** Start **

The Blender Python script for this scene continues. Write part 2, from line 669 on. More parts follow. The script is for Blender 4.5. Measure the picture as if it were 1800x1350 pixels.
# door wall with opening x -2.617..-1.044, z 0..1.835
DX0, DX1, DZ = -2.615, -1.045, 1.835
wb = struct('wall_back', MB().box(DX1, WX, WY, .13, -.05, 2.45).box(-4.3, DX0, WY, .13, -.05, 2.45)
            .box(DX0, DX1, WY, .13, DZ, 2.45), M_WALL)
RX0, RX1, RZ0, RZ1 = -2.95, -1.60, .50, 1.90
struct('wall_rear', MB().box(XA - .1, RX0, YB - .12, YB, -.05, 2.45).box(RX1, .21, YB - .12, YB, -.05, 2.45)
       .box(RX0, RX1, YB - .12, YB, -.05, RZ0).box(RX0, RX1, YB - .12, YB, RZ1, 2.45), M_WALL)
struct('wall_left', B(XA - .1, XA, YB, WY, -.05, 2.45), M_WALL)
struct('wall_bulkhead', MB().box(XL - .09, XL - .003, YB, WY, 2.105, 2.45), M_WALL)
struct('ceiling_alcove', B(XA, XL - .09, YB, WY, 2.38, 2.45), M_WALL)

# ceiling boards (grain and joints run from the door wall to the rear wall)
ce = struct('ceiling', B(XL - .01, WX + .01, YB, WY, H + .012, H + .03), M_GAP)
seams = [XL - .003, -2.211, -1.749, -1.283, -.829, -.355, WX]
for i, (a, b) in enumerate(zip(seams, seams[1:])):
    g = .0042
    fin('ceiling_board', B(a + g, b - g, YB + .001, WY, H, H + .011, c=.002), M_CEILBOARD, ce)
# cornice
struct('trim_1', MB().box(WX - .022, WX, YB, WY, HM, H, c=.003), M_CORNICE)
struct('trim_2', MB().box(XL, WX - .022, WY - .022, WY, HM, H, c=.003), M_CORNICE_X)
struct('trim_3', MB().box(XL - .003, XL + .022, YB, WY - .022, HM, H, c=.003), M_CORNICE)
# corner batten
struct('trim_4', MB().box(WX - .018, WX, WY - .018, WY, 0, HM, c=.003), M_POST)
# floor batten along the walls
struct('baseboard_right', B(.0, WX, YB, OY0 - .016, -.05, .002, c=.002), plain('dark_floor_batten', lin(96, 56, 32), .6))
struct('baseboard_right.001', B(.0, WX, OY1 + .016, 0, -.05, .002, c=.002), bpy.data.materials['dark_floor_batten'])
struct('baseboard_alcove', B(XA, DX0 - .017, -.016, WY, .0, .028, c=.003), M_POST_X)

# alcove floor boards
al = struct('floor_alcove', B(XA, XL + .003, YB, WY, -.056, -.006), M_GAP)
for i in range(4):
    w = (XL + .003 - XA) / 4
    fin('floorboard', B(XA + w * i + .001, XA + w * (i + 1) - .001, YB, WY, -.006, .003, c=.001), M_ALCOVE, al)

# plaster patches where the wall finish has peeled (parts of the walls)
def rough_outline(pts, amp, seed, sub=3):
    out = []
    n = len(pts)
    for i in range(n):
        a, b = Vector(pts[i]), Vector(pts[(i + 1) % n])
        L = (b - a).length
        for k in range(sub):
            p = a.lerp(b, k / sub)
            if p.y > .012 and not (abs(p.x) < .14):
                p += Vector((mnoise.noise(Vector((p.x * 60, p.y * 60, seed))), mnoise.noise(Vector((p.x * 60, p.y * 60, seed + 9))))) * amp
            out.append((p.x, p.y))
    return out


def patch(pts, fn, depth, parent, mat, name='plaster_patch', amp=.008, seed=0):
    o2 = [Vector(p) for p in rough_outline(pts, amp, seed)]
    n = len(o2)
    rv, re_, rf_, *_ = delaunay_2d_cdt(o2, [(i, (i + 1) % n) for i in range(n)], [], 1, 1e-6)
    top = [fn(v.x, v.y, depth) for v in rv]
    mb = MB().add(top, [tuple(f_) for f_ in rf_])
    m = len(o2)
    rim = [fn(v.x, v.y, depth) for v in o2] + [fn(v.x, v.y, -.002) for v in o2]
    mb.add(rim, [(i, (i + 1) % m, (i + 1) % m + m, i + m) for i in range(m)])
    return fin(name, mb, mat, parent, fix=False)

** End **

* Exercise description
Restate the data above exactly, keeping each word as it stands.

* Answer for this exercise
The Blender Python script for this scene continues. Write part 2, from line 669 on. More parts follow. The script is for Blender 4.5. Measure the picture as if it were 1800x1350 pixels.
# door wall with opening x -2.617..-1.044, z 0..1.835
DX0, DX1, DZ = -2.615, -1.045, 1.835
wb = struct('wall_back', MB().box(DX1, WX, WY, .13, -.05, 2.45).box(-4.3, DX0, WY, .13, -.05, 2.45)
            .box(DX0, DX1, WY, .13, DZ, 2.45), M_WALL)
RX0, RX1, RZ0, RZ1 = -2.95, -1.60, .50, 1.90
struct('wall_rear', MB().box(XA - .1, RX0, YB - .12, YB, -.05, 2.45).box(RX1, .21, YB - .12, YB, -.05, 2.45)
       .box(RX0, RX1, YB - .12, YB, -.05, RZ0).box(RX0, RX1, YB - .12, YB, RZ1, 2.45), M_WALL)
struct('wall_left', B(XA - .1, XA, YB, WY, -.05, 2.45), M_WALL)
struct('wall_bulkhead', MB().box(XL - .09, XL - .003, YB, WY, 2.105, 2.45), M_WALL)
struct('ceiling_alcove', B(XA, XL - .09, YB, WY, 2.38, 2.45), M_WALL)

# ceiling boards (grain and joints run from the door wall to the rear wall)
ce = struct('ceiling', B(XL - .01, WX + .01, YB, WY, H + .012, H + .03), M_GAP)
seams = [XL - .003, -2.211, -1.749, -1.283, -.829, -.355, WX]
for i, (a, b) in enumerate(zip(seams, seams[1:])):
    g = .0042
    fin('ceiling_board', B(a + g, b - g, YB + .001, WY, H, H + .011, c=.002), M_CEILBOARD, ce)
# cornice
struct('trim_1', MB().box(WX - .022, WX, YB, WY, HM, H, c=.003), M_CORNICE)
struct('trim_2', MB().box(XL, WX - .022, WY - .022, WY, HM, H, c=.003), M_CORNICE_X)
struct('trim_3', MB().box(XL - .003, XL + .022, YB, WY - .022, HM, H, c=.003), M_CORNICE)
# corner batten
struct('trim_4', MB().box(WX - .018, WX, WY - .018, WY, 0, HM, c=.003), M_POST)
# floor batten along the walls
struct('baseboard_right', B(.0, WX, YB, OY0 - .016, -.05, .002, c=.002), plain('dark_floor_batten', lin(96, 56, 32), .6))
struct('baseboard_right.001', B(.0, WX, OY1 + .016, 0, -.05, .002, c=.002), bpy.data.materials['dark_floor_batten'])
struct('baseboard_alcove', B(XA, DX0 - .017, -.016, WY, .0, .028, c=.003), M_POST_X)

# alcove floor boards
al = struct('floor_alcove', B(XA, XL + .003, YB, WY, -.056, -.006), M_GAP)
for i in range(4):
    w = (XL + .003 - XA) / 4
    fin('floorboard', B(XA + w * i + .001, XA + w * (i + 1) - .001, YB, WY, -.006, .003, c=.001), M_ALCOVE, al)

# plaster patches where the wall finish has peeled (parts of the walls)
def rough_outline(pts, amp, seed, sub=3):
    out = []
    n = len(pts)
    for i in range(n):
        a, b = Vector(pts[i]), Vector(pts[(i + 1) % n])
        L = (b - a).length
        for k in range(sub):
            p = a.lerp(b, k / sub)
            if p.y > .012 and not (abs(p.x) < .14):
                p += Vector((mnoise.noise(Vector((p.x * 60, p.y * 60, seed))), mnoise.noise(Vector((p.x * 60, p.y * 60, seed + 9))))) * amp
            out.append((p.x, p.y))
    return out


def patch(pts, fn, depth, parent, mat, name='plaster_patch', amp=.008, seed=0):
    o2 = [Vector(p) for p in rough_outline(pts, amp, seed)]
    n = len(o2)
    rv, re_, rf_, *_ = delaunay_2d_cdt(o2, [(i, (i + 1) % n) for i in range(n)], [], 1, 1e-6)
    top = [fn(v.x, v.y, depth) for v in rv]
    mb = MB().add(top, [tuple(f_) for f_ in rf_])
    m = len(o2)
    rim = [fn(v.x, v.y, depth) for v in o2] + [fn(v.x, v.y, -.002) for v in o2]
    mb.add(rim, [(i, (i + 1) % m, (i + 1) % m + m, i + m) for i in range(m)])
    return fin(name, mb, mat, parent, fix=False)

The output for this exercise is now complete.